**Given instruction**
Leave out every picture, then transcribe the rest of the listing exactly.

**Supplied information**
- - - - -

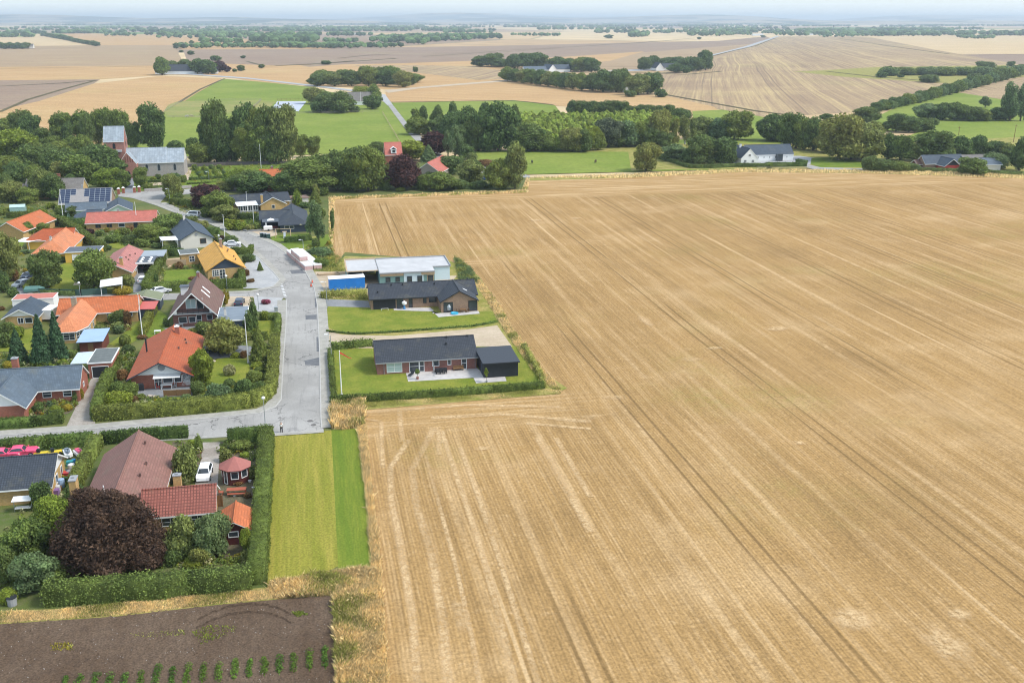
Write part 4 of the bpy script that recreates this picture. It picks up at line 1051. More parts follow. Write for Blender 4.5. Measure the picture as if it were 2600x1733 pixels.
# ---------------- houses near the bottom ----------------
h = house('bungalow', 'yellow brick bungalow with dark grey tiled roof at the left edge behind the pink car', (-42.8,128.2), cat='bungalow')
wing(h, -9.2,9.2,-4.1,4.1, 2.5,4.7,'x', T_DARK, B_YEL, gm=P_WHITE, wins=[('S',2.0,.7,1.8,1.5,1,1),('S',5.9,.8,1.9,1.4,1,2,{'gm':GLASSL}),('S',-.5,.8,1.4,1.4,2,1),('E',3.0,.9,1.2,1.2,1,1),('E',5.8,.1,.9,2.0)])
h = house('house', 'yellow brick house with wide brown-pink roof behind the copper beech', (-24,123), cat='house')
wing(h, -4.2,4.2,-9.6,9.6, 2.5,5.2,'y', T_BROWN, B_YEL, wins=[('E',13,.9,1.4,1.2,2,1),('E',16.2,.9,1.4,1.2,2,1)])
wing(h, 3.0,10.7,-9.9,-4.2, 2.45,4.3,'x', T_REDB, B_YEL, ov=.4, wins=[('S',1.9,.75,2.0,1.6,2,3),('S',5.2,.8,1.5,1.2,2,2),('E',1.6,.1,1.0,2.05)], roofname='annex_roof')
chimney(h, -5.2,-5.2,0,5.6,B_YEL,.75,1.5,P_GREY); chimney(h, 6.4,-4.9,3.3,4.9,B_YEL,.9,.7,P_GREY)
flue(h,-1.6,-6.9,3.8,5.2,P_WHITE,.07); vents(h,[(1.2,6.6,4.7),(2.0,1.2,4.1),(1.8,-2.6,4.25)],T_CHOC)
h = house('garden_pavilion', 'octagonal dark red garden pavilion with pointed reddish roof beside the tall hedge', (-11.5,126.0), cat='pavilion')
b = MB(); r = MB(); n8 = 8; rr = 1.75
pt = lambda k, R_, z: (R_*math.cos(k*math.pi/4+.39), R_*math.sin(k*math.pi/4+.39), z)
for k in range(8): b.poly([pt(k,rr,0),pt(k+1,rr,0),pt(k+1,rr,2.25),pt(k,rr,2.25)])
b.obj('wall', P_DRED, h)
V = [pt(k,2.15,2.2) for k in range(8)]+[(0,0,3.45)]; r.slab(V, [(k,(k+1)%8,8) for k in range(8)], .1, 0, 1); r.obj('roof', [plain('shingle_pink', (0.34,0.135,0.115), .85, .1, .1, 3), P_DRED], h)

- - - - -

**Solution to the problem**
Write part 4 of the bpy script that recreates this picture. It picks up at line 1051. More parts follow. Write for Blender 4.5. Measure the picture as if it were 2600x1733 pixels.
# ---------------- houses near the bottom ----------------
h = house('bungalow', 'yellow brick bungalow with dark grey tiled roof at the left edge behind the pink car', (-42.8,128.2), cat='bungalow')
wing(h, -9.2,9.2,-4.1,4.1, 2.5,4.7,'x', T_DARK, B_YEL, gm=P_WHITE, wins=[('S',2.0,.7,1.8,1.5,1,1),('S',5.9,.8,1.9,1.4,1,2,{'gm':GLASSL}),('S',-.5,.8,1.4,1.4,2,1),('E',3.0,.9,1.2,1.2,1,1),('E',5.8,.1,.9,2.0)])
h = house('house', 'yellow brick house with wide brown-pink roof behind the copper beech', (-24,123), cat='house')
wing(h, -4.2,4.2,-9.6,9.6, 2.5,5.2,'y', T_BROWN, B_YEL, wins=[('E',13,.9,1.4,1.2,2,1),('E',16.2,.9,1.4,1.2,2,1)])
wing(h, 3.0,10.7,-9.9,-4.2, 2.45,4.3,'x', T_REDB, B_YEL, ov=.4, wins=[('S',1.9,.75,2.0,1.6,2,3),('S',5.2,.8,1.5,1.2,2,2),('E',1.6,.1,1.0,2.05)], roofname='annex_roof')
chimney(h, -5.2,-5.2,0,5.6,B_YEL,.75,1.5,P_GREY); chimney(h, 6.4,-4.9,3.3,4.9,B_YEL,.9,.7,P_GREY)
flue(h,-1.6,-6.9,3.8,5.2,P_WHITE,.07); vents(h,[(1.2,6.6,4.7),(2.0,1.2,4.1),(1.8,-2.6,4.25)],T_CHOC)
h = house('garden_pavilion', 'octagonal dark red garden pavilion with pointed reddish roof beside the tall hedge', (-11.5,126.0), cat='pavilion')
b = MB(); r = MB(); n8 = 8; rr = 1.75
pt = lambda k, R_, z: (R_*math.cos(k*math.pi/4+.39), R_*math.sin(k*math.pi/4+.39), z)
for k in range(8): b.poly([pt(k,rr,0),pt(k+1,rr,0),pt(k+1,rr,2.25),pt(k,rr,2.25)])
b.obj('wall', P_DRED, h)
V = [pt(k,2.15,2.2) for k in range(8)]+[(0,0,3.45)]; r.slab(V, [(k,(k+1)%8,8) for k in range(8)], .1, 0, 1); r.obj('roof', [plain('shingle_pink', (0.34,0.135,0.115), .85, .1, .1, 3), P_DRED], h)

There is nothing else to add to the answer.